As testemunhas do Evangelho, nesse sentido, devem ser autênticas. Vivemos numa cultura moldada pelo fictício, pela falsidade, pelo “virtual”. (avatares, second life etc.)

“O mundo reclama evangelizadores que lhe falem de um Deus que eles conheçam e lhes seja familiar como se eles vissem o invisível (Hb 11,27)”. EN 76


Emerge e renova-se aqui a tácita pergunta de Paulo VI: Acreditais verdadeiramente naquilo que anunciais? Viveis aquilo em que acreditais? Pregais realmente aquilo que viveis? As mesmas questões podem ser dirigidas ao contexto “Cultura de Pentecostes” por nós anunciado.

Sabemos que o mundo e a história estão cheios de sementes da Palavra (EN 80). Há quem use esta afirmação como álibe para não pregar o Evangelho, uma vez que estas sementes já foram espalhadas pelo próprio Senhor. Enquanto isso, a mentira e o erro, a degradação e a pornografia, são propostas com insistência, infelizmente, pela propaganda destrutiva dos meios de comunicação, pela tolerância das legislações, pelo acanhamento dos bons e pelo atrevimento dos maus.

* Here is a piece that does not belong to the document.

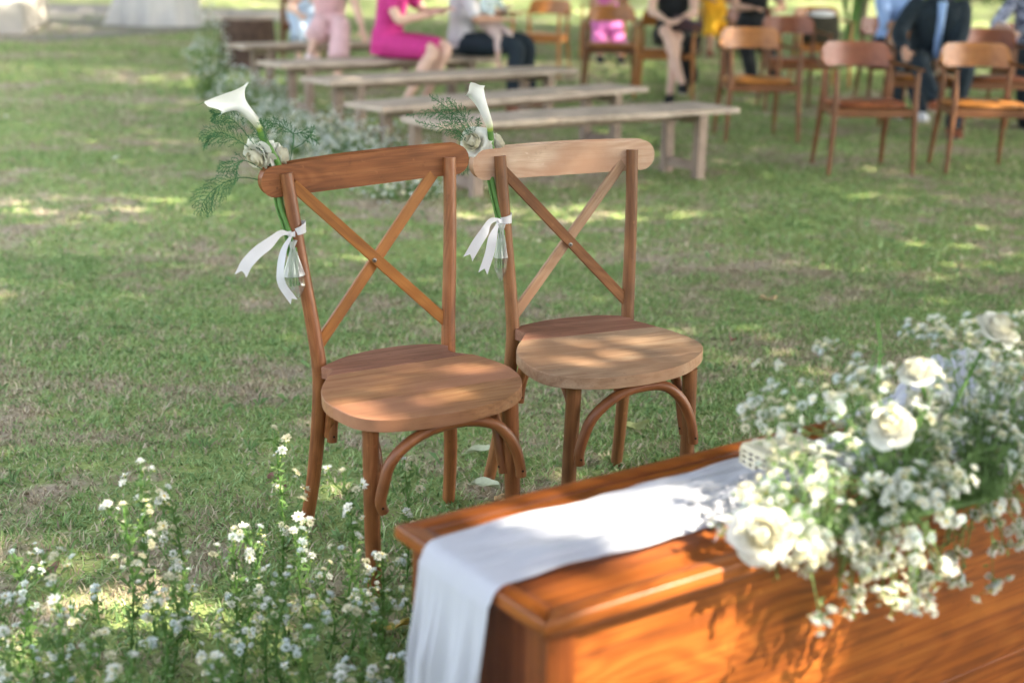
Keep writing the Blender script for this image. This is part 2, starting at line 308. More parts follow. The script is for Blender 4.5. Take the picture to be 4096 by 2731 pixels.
class MB:
    def __init__(self):
        self.v = []; self.f = []; self.g = []; self.mi = []; self.cur = 0
    def add(self, v, f, g=None):
        o = len(self.v); v = [tuple(map(float, p)) for p in v]; self.v += v
        self.f += [tuple(i+o for i in q) for q in f]; self.mi += [self.cur]*len(f)
        if g is None:
            of = np.random.rand(3)*7; g = np.array(v)+of
        self.g += [tuple(map(float, p)) for p in g]
        return self
    def tube(self, path, rad, n=10, up=(0, 0, 1), cap=True, phase=0.0, bulge=0.0):
        path = np.array(path, float); N = len(path)
        if not hasattr(rad, '__len__'): rad = [rad]*N
        elif len(rad) != N:
            xs = np.linspace(0, 1, len(rad))
            if hasattr(rad[0], '__len__'): rad = [(np.interp(t, xs, [r[0] for r in rad]), np.interp(t, xs, [r[1] for r in rad])) for t in np.linspace(0, 1, N)]
            else: rad = [float(np.interp(t, xs, rad)) for t in np.linspace(0, 1, N)]
        tan = np.gradient(path, axis=0); a, b = frame_of(tan[0], up)
        V, G = [], []; s = 0; of = np.random.rand(3)*7
        for i in range(N):
            t = tan[i]/max(1e-9, np.linalg.norm(tan[i]))
            a = a-(a@t)*t; a /= np.linalg.norm(a); b = np.cross(t, a)
            if i: s += np.linalg.norm(path[i]-path[i-1])
            ra, rb = rad[i] if hasattr(rad[i], '__len__') else (rad[i], rad[i])
            for k in range(n):
                th = 2*math.pi*k/n+phase; ca, sa = math.cos(th), math.sin(th)
                V.append(path[i]+a*ca*ra+b*sa*rb); G.append(of+npv(s, ca*ra, sa*rb))
        F = [(i*n+k, i*n+(k+1) % n, (i+1)*n+(k+1) % n, (i+1)*n+k) for i in range(N-1) for k in range(n)]
        if cap:
            for e, i in ((0, 0), (1, N-1)):
                c = path[i]+(tan[i]/max(1e-9, np.linalg.norm(tan[i])))*(bulge if e else -bulge)
                V.append(c); G.append(of+npv(0 if not e else s, 0, 0)); ci = len(V)-1
                F += [((ci, i*n+(k+1) % n, i*n+k) if not e else (ci, i*n+k, i*n+(k+1) % n)) for k in range(n)]
        return self.add(V, F, G)
    def board(self, poly, z0, z1, ch=0.002, grain=0, mat=None):
        """extruded outline (counter-clockwise x,y) with chamfered rims; grain 0 = along x, 1 = along y, 2 = along z"""
        P = np.array(poly, float); n = len(P)
        e = np.roll(P, -1, 0)-P; e /= np.linalg.norm(e, axis=1)[:, None]+1e-12
        nrm = np.stack([e[:, 1], -e[:, 0]], 1); vn = nrm+np.roll(nrm, 1, 0); vn /= np.linalg.norm(vn, axis=1)[:, None]+1e-12
        c = np.maximum(0.35, (vn*nrm).sum(1)); I = P-vn*(ch/c)[:, None]
        rings = [np.c_[I, np.full(n, z0)], np.c_[P, np.full(n, z0+ch)], np.c_[P, np.full(n, z1-ch)], np.c_[I, np.full(n, z1)]]
        V = np.concatenate(rings); of = np.random.rand(3)*7
        G = V[:, [(0, 1, 2), (1, 0, 2), (2, 0, 1)][grain]]+of
        F = [(r*n+k, r*n+(k+1) % n, (r+1)*n+(k+1) % n, (r+1)*n+k) for r in range(3) for k in range(n)]
        F += [tuple(3*n+k for k in range(n)), tuple(n-1-k for k in range(n))]
        if mat is not None:
            M = np.array(mat); V = V@M[:3, :3].T+M[:3, 3]
        return self.add(V, F, G)
    def box(self, c, s, ch=0.002, grain=0, rz=0.0, mat=None):
        x, y, z = s[0]/2, s[1]/2, s[2]/2
        m = Matrix.Translation(c) @ Matrix.Rotation(rz, 4, 'Z')
        if mat is not None: m = mat @ m
        return self.board([(-x, -y), (x, -y), (x, y), (-x, y)], -z, z, ch, grain, m)
    def beam(self, p0, p1, w, t, ch=0.002, up=(0, 0, 1), shift=0):
        """rectangular bar from p0 to p1; w measured across, t along up"""
        p0, p1 = np.array(p0, float), np.array(p1, float); d = p1-p0; L = np.linalg.norm(d); d /= L
        u = np.array(up, float); u = u-(u@d)*d; u /= np.linalg.norm(u); s = np.cross(u, d)
        m = Matrix(((d[0], s[0], u[0], p0[0]), (d[1], s[1], u[1], p0[1]), (d[2], s[2], u[2], p0[2]), (0, 0, 0, 1)))
        return self.board([(0, -w/2), (L, -w/2), (L, w/2), (0, w/2)], -t/2, t/2, ch, 0, m)
    def ball(self, c, r, nu=12, nv=8, rot=None):
        r = np.array(r if hasattr(r, '__len__') else (r, r, r), float); V = [(0, 0, -1)]
        for j in range(1, nv):
            ph = -math.pi/2+math.pi*j/nv
            V += [(math.cos(ph)*math.cos(2*math.pi*i/nu), math.cos(ph)*math.sin(2*math.pi*i/nu), math.sin(ph)) for i in range(nu)]
        V.append((0, 0, 1)); V = np.array(V)*r
        if rot is not None: V = V@np.array(rot).T
        F = [(0, 1+(i+1) % nu, 1+i) for i in range(nu)]
        for j in range(nv-2):
            a = 1+j*nu; F += [(a+i, a+(i+1) % nu, a+nu+(i+1) % nu, a+nu+i) for i in range(nu)]
        a = 1+(nv-2)*nu; F += [(a+i, a+(i+1) % nu, len(V)-1) for i in range(nu)]
        return self.add(V+np.array(c, float), F)
    def grid(self, P, G=None):
        """P[i][j] -> 3D"""
        P = np.array(P, float); a, b = P.shape[:2]
        F = [(i*b+j, i*b+j+1, (i+1)*b+j+1, (i+1)*b+j) for i in range(a-1) for j in range(b-1)]
        return self.add(P.reshape(-1, 3), F, None if G is None else np.array(G).reshape(-1, 3))
    def mesh(self, name, mats, smooth=True, sharp=35):
        me = bpy.data.meshes.new(name); me.from_pydata(self.v, [], self.f)
        at = me.attributes.new('gc', 'FLOAT_VECTOR', 'POINT'); at.data.foreach_set('vector', np.array(self.g, np.float32).ravel())
        for m in (mats if isinstance(mats, (list, tuple)) else [mats]): me.materials.append(MAT[m])
        if any(self.mi): me.polygons.foreach_set('material_index', self.mi)
        if smooth:
            me.polygons.foreach_set('use_smooth', [True]*len(me.polygons))
            if sharp: me.set_sharp_from_angle(angle=R(sharp))
        me.update(); return me
    def obj(self, name, mats, parent=None, smooth=True, sharp=35):
        return link(name, self.mesh(name, mats, smooth, sharp), parent)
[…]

O nosso mundo tem o direito de receber o anúncio da Boa Nova da salvação!

As últimas palavras de Paulo VI, na Evangelli Nuntiandi, servem-nos como conclusão de nosso tema:

“[...] Os homens poderão salvar-se por outras vias, graças à misericórdia de Deus, se nós não lhes anunciarmos o Evangelho; mas nós, poderemos salvar-nos se, por negligência, por medo ou por vergonha, ou por seguirmos idéias falsas, nos omitirmos de o anunciar? Isso seria, com efeito, trair o apelo de Deus que, pela voz dos ministros do Evangelho, quer fazer germinar a semente; e dependerá de nós que essa semente venha a tornar-se uma árvore e a produzir todo o seu fruto. [...] E que o mundo do nosso tempo que procura, ora na angústia, ora com esperança, possa receber a Boa Nova ( a Palavra de Deus, fundamento da cultura de Pentecostes) dos lábios, não de evengelizadores tristes, desencorajados, impacientes ou ansiosos, mas sim de ministros do Evangelho cuja vida irradie fervor, pois foram os que receberam primeiro em si a alegria de Cristo, e são aqueles que aceitaram arriscar a sua própria vida para que o Reino seja anunciado e a Igreja seja implantada no meio do mundo.” (EN 80).